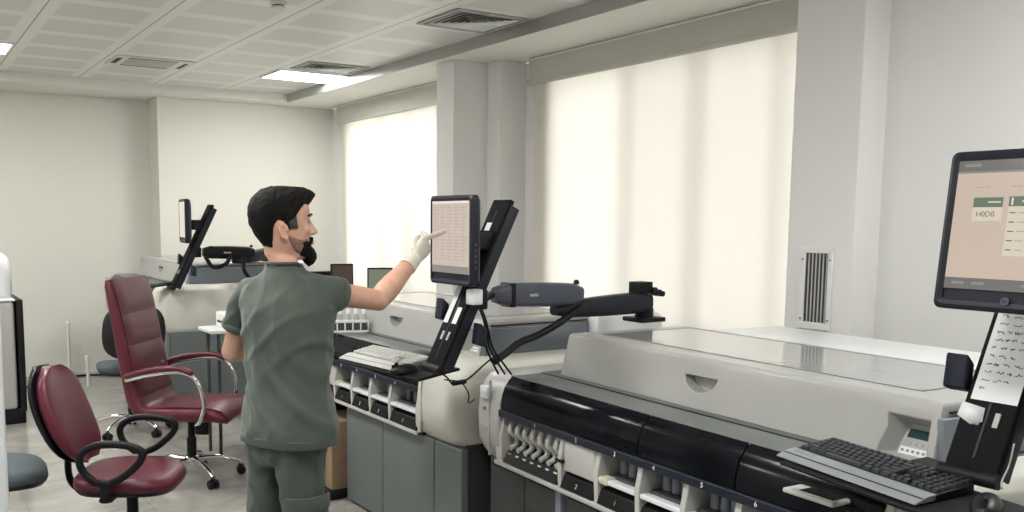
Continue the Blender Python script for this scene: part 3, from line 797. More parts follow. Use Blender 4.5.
# ------------------------------------------------------------------ chairs
def star_base(t, m_leg, r=.30, a0=0., h=.10, hub=.04):
    for k in range(5):
        a = a0 + 2 * PI * k / 5; d = V((math.cos(a), math.sin(a), 0)); p = V((-d.y, d.x, 0))
        q = MB(); pts = bez([d * .03 + V((0, 0, h + .02)), d * .14 + V((0, 0, h + .022)), d * (r - .05) + V((0, 0, h - .005)), d * r + V((0, 0, h - .03))], 5)
        q.tube(pts, [.021 - .009 * i / (len(pts) - 1) for i in range(len(pts))], 10)
        leg = q.build('base_leg', m_leg, t, smooth=60)
        c = d * r
        w = MB()
        for s in (-1, 1): w.cyl(c + p * s * .008 + V((0, 0, .027)), c + p * s * .028 + V((0, 0, .027)), .027, n=18)
        w.rbox(c.x - .016, c.x + .016, c.y - .016, c.y + .016, .03, .062, .006)
        w.build('castor', M['black'], leg)
    MB().lathe([(.04, h - .02), (.046, h), (.044, h + .04), (.03, h + .05)]).build('base_hub', m_leg, t)

def shell(side, half, name, m, parent, thick=None, crown=.0, nseg=10, round_=0.):
    """side: list of (y, z, thickness, half width) along the cushion centre line; builds an upholstered slab"""
    rings = []
    for i, (y, z, th, hw) in enumerate(side):
        a = side[max(i - 1, 0)]; b = side[min(i + 1, len(side) - 1)]
        d = V((0, b[0] - a[0], b[1] - a[1])).normalized(); n = V((0, -d.z, d.y))
        ring = []
        for k in range(2 * nseg):
            ang = 2 * PI * k / (2 * nseg); c, s = math.cos(ang), math.sin(ang)
            u = abs(c) ** .35 * (1 if c > 0 else -1); v = abs(s) ** .6 * (1 if s > 0 else -1)
            ring.append(V((u * hw, y, z)) + n * (v * th / 2))
        rings.append(ring)
    b = MB(); b.loft(rings); return b.build(name, m, parent, smooth=60)

def executive_chair(label, loc, rz):
    """front faces local +y"""
    t = thing('office_chair', label, 'chair', loc, rz, 'office chairs')
    star_base(t, M['chrome'], .30, .78)
    MB().cyl((0, 0, .12), (0, 0, .26), .030).build('gas_column', M['black'], t)
    MB().cyl((0, 0, .25), (0, 0, .385), .022).build('piston', M['black'], t)
    MB().rbox(-.09, .09, -.13, .11, .375, .41, .01).rbox(.05, .10, .06, .14, .30, .40, .01).build('tilt_mechanism', M['black'], t)
    # one L-shaped shell: seat sweeping up into the back
    hw = .268
    line = [(.30, .415, .03, hw - .02), (.285, .435, .07, hw), (.22, .452, .095, hw), (.10, .452, .10, hw), (-.06, .448, .10, hw), (-.17, .448, .105, hw), (-.225, .472, .11, hw), (-.262, .54, .105, hw), (-.285, .66, .10, hw), (-.31, .80, .095, hw), (-.335, .95, .09, hw), (-.362, 1.10, .08, hw), (-.385, 1.22, .07, hw), (-.392, 1.255, .045, hw - .012)]
    sh = shell(line, hw, 'upholstered_shell', M['burg'], t)
    # padded panels set inside the dark edge on the front of the back
    bk = [(-.205, .545), (-.230, .66), (-.256, .80), (-.284, .95), (-.315, 1.10), (-.345, 1.225)]
    def panel(z0, z1, name, n=7):
        def at(z):
            for (ya, za), (yb, zb) in zip(bk[:-1], bk[1:]):
                if za <= z <= zb or (za, zb) == (bk[-2][1], bk[-1][1]): return ya + (yb - ya) * (z - za) / (zb - za)
            return bk[0][0]
        rings = []
        for i in range(n + 1):
            u = i / n; z = z0 + (z1 - z0) * u; e = math.sin(PI * min(max(u, .04), .96)) ** .4; y = at(z)
            rings.append([(x * (hw - .022) * (1 - .02 * (1 - e)), y - .010 + .017 * e * (1 - abs(x) ** 8 * .9), z) for x in [-1 + 2 * k / 12 for k in range(13)]] + [((hw - .022) * .96, y - .05, z), (-(hw - .022) * .96, y - .05, z)])
        b = MB(); b.loft(rings); return b.build(name, M['burg'], t, smooth=50)
    for z0, z1 in ((.55, .70), (.702, .862), (.864, 1.05), (1.052, 1.232)): panel(z0, z1, 'back_panel')
    # seat cushion with a rolled front
    rings = []
    for i, (y, z) in enumerate(((-.17, .495), (-.12, .505), (0, .51), (.12, .512), (.22, .508), (.28, .49), (.315, .455), (.318, .42))):
        rings.append([(x * .235, y, z - .012 * abs(x) ** 3) for x in [-1 + k / 6 for k in range(13)]] + [(.215, y - (.03 if i > 4 else 0), z - .05 if i < 5 else z - .02), (-.215, y - (.03 if i > 4 else 0), z - .05 if i < 5 else z - .02)])
    MB().loft(rings).build('seat_cushion', M['burg'], t, smooth=60)
    # arms: chrome bow, padded top
    for s in (-1, 1):
        x = s * .295
        pts = bez([(s * .25, .13, .40), (x, .17, .43), (x, .195, .52), (x, .175, .63), (x, .12, .705), (x, .02, .722), (x, -.14, .70), (x, -.28, .665)], 6)
        a = MB().tube(pts, .013, 10, flat=1.).build('armrest_bow', M['chrome'], t, smooth=180)
        pts = bez([(x, .135, .712), (x, .05, .742), (x, -.08, .738), (x, -.20, .712), (x, -.285, .685)], 6)
        b = MB().tube(pts, [.016] + [.023] * (len(pts) - 2) + [.014], 12, flat=.75, up=(0, 0, 1)); b.build('armrest_pad', M['burg'], a, smooth=180)
    return t
executive_chair('burgundy high-back leather office chair with chrome arms behind the man', (1.56, 5.63, 0), -math.radians(127))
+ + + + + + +
§ Prompt:
Reproduce the material above verbatim; omit every picture.

§ Completed task:
Continue the Blender Python script for this scene: part 3, from line 797. More parts follow. Use Blender 4.5.
# ------------------------------------------------------------------ chairs
def star_base(t, m_leg, r=.30, a0=0., h=.10, hub=.04):
    for k in range(5):
        a = a0 + 2 * PI * k / 5; d = V((math.cos(a), math.sin(a), 0)); p = V((-d.y, d.x, 0))
        q = MB(); pts = bez([d * .03 + V((0, 0, h + .02)), d * .14 + V((0, 0, h + .022)), d * (r - .05) + V((0, 0, h - .005)), d * r + V((0, 0, h - .03))], 5)
        q.tube(pts, [.021 - .009 * i / (len(pts) - 1) for i in range(len(pts))], 10)
        leg = q.build('base_leg', m_leg, t, smooth=60)
        c = d * r
        w = MB()
        for s in (-1, 1): w.cyl(c + p * s * .008 + V((0, 0, .027)), c + p * s * .028 + V((0, 0, .027)), .027, n=18)
        w.rbox(c.x - .016, c.x + .016, c.y - .016, c.y + .016, .03, .062, .006)
        w.build('castor', M['black'], leg)
    MB().lathe([(.04, h - .02), (.046, h), (.044, h + .04), (.03, h + .05)]).build('base_hub', m_leg, t)

def shell(side, half, name, m, parent, thick=None, crown=.0, nseg=10, round_=0.):
    """side: list of (y, z, thickness, half width) along the cushion centre line; builds an upholstered slab"""
    rings = []
    for i, (y, z, th, hw) in enumerate(side):
        a = side[max(i - 1, 0)]; b = side[min(i + 1, len(side) - 1)]
        d = V((0, b[0] - a[0], b[1] - a[1])).normalized(); n = V((0, -d.z, d.y))
        ring = []
        for k in range(2 * nseg):
            ang = 2 * PI * k / (2 * nseg); c, s = math.cos(ang), math.sin(ang)
            u = abs(c) ** .35 * (1 if c > 0 else -1); v = abs(s) ** .6 * (1 if s > 0 else -1)
            ring.append(V((u * hw, y, z)) + n * (v * th / 2))
        rings.append(ring)
    b = MB(); b.loft(rings); return b.build(name, m, parent, smooth=60)

def executive_chair(label, loc, rz):
    """front faces local +y"""
    t = thing('office_chair', label, 'chair', loc, rz, 'office chairs')
    star_base(t, M['chrome'], .30, .78)
    MB().cyl((0, 0, .12), (0, 0, .26), .030).build('gas_column', M['black'], t)
    MB().cyl((0, 0, .25), (0, 0, .385), .022).build('piston', M['black'], t)
    MB().rbox(-.09, .09, -.13, .11, .375, .41, .01).rbox(.05, .10, .06, .14, .30, .40, .01).build('tilt_mechanism', M['black'], t)
    # one L-shaped shell: seat sweeping up into the back
    hw = .268
    line = [(.30, .415, .03, hw - .02), (.285, .435, .07, hw), (.22, .452, .095, hw), (.10, .452, .10, hw), (-.06, .448, .10, hw), (-.17, .448, .105, hw), (-.225, .472, .11, hw), (-.262, .54, .105, hw), (-.285, .66, .10, hw), (-.31, .80, .095, hw), (-.335, .95, .09, hw), (-.362, 1.10, .08, hw), (-.385, 1.22, .07, hw), (-.392, 1.255, .045, hw - .012)]
    sh = shell(line, hw, 'upholstered_shell', M['burg'], t)
    # padded panels set inside the dark edge on the front of the back
    bk = [(-.205, .545), (-.230, .66), (-.256, .80), (-.284, .95), (-.315, 1.10), (-.345, 1.225)]
    def panel(z0, z1, name, n=7):
        def at(z):
            for (ya, za), (yb, zb) in zip(bk[:-1], bk[1:]):
                if za <= z <= zb or (za, zb) == (bk[-2][1], bk[-1][1]): return ya + (yb - ya) * (z - za) / (zb - za)
            return bk[0][0]
        rings = []
        for i in range(n + 1):
            u = i / n; z = z0 + (z1 - z0) * u; e = math.sin(PI * min(max(u, .04), .96)) ** .4; y = at(z)
            rings.append([(x * (hw - .022) * (1 - .02 * (1 - e)), y - .010 + .017 * e * (1 - abs(x) ** 8 * .9), z) for x in [-1 + 2 * k / 12 for k in range(13)]] + [((hw - .022) * .96, y - .05, z), (-(hw - .022) * .96, y - .05, z)])
        b = MB(); b.loft(rings); return b.build(name, M['burg'], t, smooth=50)
    for z0, z1 in ((.55, .70), (.702, .862), (.864, 1.05), (1.052, 1.232)): panel(z0, z1, 'back_panel')
    # seat cushion with a rolled front
    rings = []
    for i, (y, z) in enumerate(((-.17, .495), (-.12, .505), (0, .51), (.12, .512), (.22, .508), (.28, .49), (.315, .455), (.318, .42))):
        rings.append([(x * .235, y, z - .012 * abs(x) ** 3) for x in [-1 + k / 6 for k in range(13)]] + [(.215, y - (.03 if i > 4 else 0), z - .05 if i < 5 else z - .02), (-.215, y - (.03 if i > 4 else 0), z - .05 if i < 5 else z - .02)])
    MB().loft(rings).build('seat_cushion', M['burg'], t, smooth=60)
    # arms: chrome bow, padded top
    for s in (-1, 1):
        x = s * .295
        pts = bez([(s * .25, .13, .40), (x, .17, .43), (x, .195, .52), (x, .175, .63), (x, .12, .705), (x, .02, .722), (x, -.14, .70), (x, -.28, .665)], 6)
        a = MB().tube(pts, .013, 10, flat=1.).build('armrest_bow', M['chrome'], t, smooth=180)
        pts = bez([(x, .135, .712), (x, .05, .742), (x, -.08, .738), (x, -.20, .712), (x, -.285, .685)], 6)
        b = MB().tube(pts, [.016] + [.023] * (len(pts) - 2) + [.014], 12, flat=.75, up=(0, 0, 1)); b.build('armrest_pad', M['burg'], a, smooth=180)
    return t
executive_chair('burgundy high-back leather office chair with chrome arms behind the man', (1.56, 5.63, 0), -math.radians(127))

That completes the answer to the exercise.